Interference is built from a simple, almost mechanical pattern: four square panels, each centred on the same circular “dial” motif — a thick ring, a split core, and a striped wedge that cuts through the circle on an angle. The palette is deliberately tight: green and magenta in some panels, red and cyan in others, sitting on hard black-and-white geometry. It reads like clean signal graphics — sharp edges, high contrast, nothing accidental.
When viewed at the correct focal point and orientation through a prism, the whole thing stops behaving. Colours transform creating a secondary image state as shown below.

The first reaction is basically: what the heck is going on? The structure doesn’t change — the rings and stripes stay where they are — but the colours act like they’ve been re-assigned. The top row is a real mind-bender. The two blocks start from different colour pairings, yet both end up with the same colour shift to blue and yellow. You’re left staring at two panels that shouldn’t agree with each other, yet they converge — like two different routes arriving at the same colour destination.
The bottom panels feel like they trade identities: the magenta/green on the left shifts into cyan/red, and the red/cyan on the right scheme resolves into magenta/green. It’s not a fade or a filter. It’s more like the image has a second “state” that only appears when the channels are pulled apart and pushed back together.
That’s the interference at work.
A prism doesn’t just tint an image — it refracts the light. On a screen, every edge in this piece is really three edges stacked together: red, green, and blue subpixels. The prism nudges those channels out of alignment by slightly different amounts, so the “same” stripe is now three near-stripes, shifted. Where they overlap, they add; where they miss, they cancel. Black-and-white boundaries become mixing zones.
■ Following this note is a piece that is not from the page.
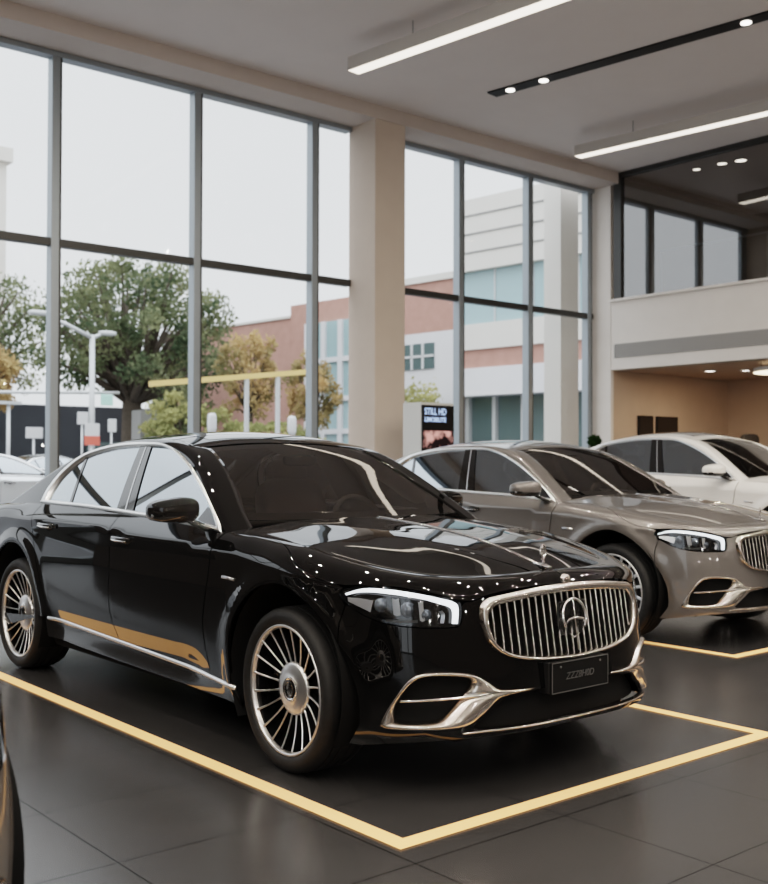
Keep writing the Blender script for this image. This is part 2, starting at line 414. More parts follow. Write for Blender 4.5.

Colours that were stable in the original — magenta (red+blue), cyan (green+blue), green, red — get re-composed by the new overlaps. Blue and yellow show up not because they were painted in, but because the prism forces new combinations and reveals what the eye normally averages out.
So the piece is a bit of a trick, but not a cheap one. It’s the same geometry, the same limited starting palette, and a completely different result the moment light is split and recombined. Clean, repeatable, and still impossible-looking — the kind of effect that makes you doubt your eyes for a moment.